The report into the world’s top 25 container lines, produced five year financial averages of the top 20 largest lines showing sustained average annual net losses amounting to $1.3bn over the period from 2008 – 2012.
As an average over the five-year period the top 20 lines moved 122m teu annually generating with an average total revenue of $148bn per year, and an average total annual operating profit of $2.7bn. However, at net profit level the average total annual net loss was $1.3bn, equating to an average loss of $16 per teu.
Over the five years from 2008 – 2012 the top 20 lines only made an average net profit per teu in two years. In 2008 they generated an average net profit of $65 per and in 2010 $165 per teu. However, in 2009, 2011 and 2012 average net losses per teu were $170, $87 and $50 respectively.
As overall average over the five years operating margin for the top 20 lines remained positive at 1.8% according to Dynamar.
“Although their operating margin (operating profit as a percentage of revenue) was only negative in annus horribilis 2009, what other industry would accept it to be so consistently low?” Dynamar asked.
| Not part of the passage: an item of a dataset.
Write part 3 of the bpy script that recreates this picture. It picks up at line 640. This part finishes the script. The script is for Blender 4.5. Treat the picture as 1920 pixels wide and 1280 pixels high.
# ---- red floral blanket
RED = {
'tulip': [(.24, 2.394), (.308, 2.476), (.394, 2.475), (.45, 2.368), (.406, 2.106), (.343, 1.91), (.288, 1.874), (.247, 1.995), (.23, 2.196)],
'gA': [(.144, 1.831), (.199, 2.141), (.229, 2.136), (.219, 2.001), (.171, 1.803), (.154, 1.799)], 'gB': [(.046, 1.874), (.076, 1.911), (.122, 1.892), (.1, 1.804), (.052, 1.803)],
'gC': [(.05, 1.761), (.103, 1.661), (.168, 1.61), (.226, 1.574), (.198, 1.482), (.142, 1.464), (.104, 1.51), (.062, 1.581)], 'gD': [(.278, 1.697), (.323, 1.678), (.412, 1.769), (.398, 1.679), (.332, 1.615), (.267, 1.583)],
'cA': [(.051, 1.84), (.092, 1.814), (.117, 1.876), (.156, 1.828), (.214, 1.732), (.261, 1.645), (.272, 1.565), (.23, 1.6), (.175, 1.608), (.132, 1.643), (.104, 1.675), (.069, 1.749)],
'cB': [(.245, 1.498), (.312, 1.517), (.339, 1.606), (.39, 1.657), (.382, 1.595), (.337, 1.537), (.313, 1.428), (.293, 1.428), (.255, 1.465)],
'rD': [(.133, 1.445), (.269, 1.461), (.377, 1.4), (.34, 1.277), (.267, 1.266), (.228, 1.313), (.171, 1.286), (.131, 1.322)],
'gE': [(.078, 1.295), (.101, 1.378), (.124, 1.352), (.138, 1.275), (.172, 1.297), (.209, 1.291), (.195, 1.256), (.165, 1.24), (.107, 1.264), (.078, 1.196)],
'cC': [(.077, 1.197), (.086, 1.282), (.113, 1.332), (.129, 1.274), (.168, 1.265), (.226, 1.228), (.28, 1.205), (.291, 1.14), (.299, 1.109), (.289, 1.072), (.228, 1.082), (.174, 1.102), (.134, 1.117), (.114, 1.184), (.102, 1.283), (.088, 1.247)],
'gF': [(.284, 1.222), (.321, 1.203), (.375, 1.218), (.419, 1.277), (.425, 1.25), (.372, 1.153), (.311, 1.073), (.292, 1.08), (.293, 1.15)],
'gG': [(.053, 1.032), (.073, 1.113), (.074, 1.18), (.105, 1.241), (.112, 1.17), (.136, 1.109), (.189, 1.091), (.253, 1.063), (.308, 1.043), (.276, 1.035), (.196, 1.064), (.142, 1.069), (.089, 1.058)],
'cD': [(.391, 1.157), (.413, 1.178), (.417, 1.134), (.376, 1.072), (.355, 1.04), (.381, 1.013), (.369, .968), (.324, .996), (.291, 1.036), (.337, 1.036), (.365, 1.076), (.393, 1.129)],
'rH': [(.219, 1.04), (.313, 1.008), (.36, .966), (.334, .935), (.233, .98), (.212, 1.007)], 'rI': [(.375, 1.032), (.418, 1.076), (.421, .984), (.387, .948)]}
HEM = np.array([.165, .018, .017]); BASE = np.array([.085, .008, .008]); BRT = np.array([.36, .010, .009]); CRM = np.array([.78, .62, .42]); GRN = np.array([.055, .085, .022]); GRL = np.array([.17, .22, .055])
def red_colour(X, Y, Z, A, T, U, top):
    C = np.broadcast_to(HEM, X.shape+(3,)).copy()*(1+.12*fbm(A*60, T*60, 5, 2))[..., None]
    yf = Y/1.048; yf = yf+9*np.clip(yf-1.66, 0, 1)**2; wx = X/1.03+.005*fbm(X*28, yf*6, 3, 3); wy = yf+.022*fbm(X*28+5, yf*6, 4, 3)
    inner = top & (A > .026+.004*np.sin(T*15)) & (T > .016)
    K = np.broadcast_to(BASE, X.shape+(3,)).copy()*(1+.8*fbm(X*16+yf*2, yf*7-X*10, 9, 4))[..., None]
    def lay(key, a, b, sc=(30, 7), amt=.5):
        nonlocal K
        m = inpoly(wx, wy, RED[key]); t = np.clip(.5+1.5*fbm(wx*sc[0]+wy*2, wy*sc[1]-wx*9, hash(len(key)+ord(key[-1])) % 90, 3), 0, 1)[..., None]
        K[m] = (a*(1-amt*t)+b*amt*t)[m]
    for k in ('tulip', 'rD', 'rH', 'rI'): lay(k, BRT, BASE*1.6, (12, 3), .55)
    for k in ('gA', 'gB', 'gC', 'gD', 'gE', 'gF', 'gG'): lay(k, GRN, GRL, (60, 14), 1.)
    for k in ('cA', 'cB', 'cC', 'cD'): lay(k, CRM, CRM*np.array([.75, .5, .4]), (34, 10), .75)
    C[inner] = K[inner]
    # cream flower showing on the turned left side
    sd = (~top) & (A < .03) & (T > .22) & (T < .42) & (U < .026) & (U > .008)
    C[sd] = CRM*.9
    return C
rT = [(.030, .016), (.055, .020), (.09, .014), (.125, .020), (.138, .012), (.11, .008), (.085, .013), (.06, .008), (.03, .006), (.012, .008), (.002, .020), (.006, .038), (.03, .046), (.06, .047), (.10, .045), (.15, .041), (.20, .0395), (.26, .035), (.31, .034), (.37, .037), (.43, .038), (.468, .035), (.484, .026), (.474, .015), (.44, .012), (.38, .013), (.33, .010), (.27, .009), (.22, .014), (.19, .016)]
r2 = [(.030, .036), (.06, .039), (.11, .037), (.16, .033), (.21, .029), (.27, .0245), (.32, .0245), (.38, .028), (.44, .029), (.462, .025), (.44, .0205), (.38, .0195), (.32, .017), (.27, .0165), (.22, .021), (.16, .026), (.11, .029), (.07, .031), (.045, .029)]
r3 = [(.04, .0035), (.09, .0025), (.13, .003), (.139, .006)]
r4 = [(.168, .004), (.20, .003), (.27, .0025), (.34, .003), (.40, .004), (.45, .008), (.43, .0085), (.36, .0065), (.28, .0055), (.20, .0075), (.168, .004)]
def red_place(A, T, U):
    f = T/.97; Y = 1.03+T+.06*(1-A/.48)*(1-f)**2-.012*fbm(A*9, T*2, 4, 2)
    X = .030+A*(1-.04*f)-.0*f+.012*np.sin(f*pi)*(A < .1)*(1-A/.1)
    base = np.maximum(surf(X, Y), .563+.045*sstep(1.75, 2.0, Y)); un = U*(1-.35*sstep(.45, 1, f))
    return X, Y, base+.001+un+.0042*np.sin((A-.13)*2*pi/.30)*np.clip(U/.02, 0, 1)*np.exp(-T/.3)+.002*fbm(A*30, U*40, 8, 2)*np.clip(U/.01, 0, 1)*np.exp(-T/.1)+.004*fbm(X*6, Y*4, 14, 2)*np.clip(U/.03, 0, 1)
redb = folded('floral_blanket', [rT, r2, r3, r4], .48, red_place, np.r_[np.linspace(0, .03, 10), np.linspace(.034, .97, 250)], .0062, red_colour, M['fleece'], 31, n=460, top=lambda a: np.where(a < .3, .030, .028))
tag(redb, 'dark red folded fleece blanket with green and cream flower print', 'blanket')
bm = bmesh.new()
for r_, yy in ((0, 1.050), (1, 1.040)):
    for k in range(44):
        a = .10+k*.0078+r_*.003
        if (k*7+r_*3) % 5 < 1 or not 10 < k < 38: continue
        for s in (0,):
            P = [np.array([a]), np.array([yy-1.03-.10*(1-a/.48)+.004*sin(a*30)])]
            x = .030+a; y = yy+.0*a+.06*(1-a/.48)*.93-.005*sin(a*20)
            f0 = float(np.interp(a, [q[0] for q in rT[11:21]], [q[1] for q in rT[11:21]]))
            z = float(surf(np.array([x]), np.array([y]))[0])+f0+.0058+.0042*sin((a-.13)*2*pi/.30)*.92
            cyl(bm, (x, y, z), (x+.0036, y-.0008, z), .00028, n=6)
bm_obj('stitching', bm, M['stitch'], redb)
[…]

Where financial data was not available estimates were used. The consultants noted that 16 out of the top 25 liner operators were either publicly-listed or part of publicly-listed group and accounted for 61% of operated capacity.
The top 20 lines, on an alphabetical basis were, APL, China Shipping, CMA CGM, Cosco, CSAV, Evergreen Line, Hamburg Süd, Hanjin, Hapag-Lloyd, Hyundai Merchant Marine, K Line, Maersk Line, MOL, MSC, NYK, OOCL, PIL, UASC, Yang Ming and ZIM.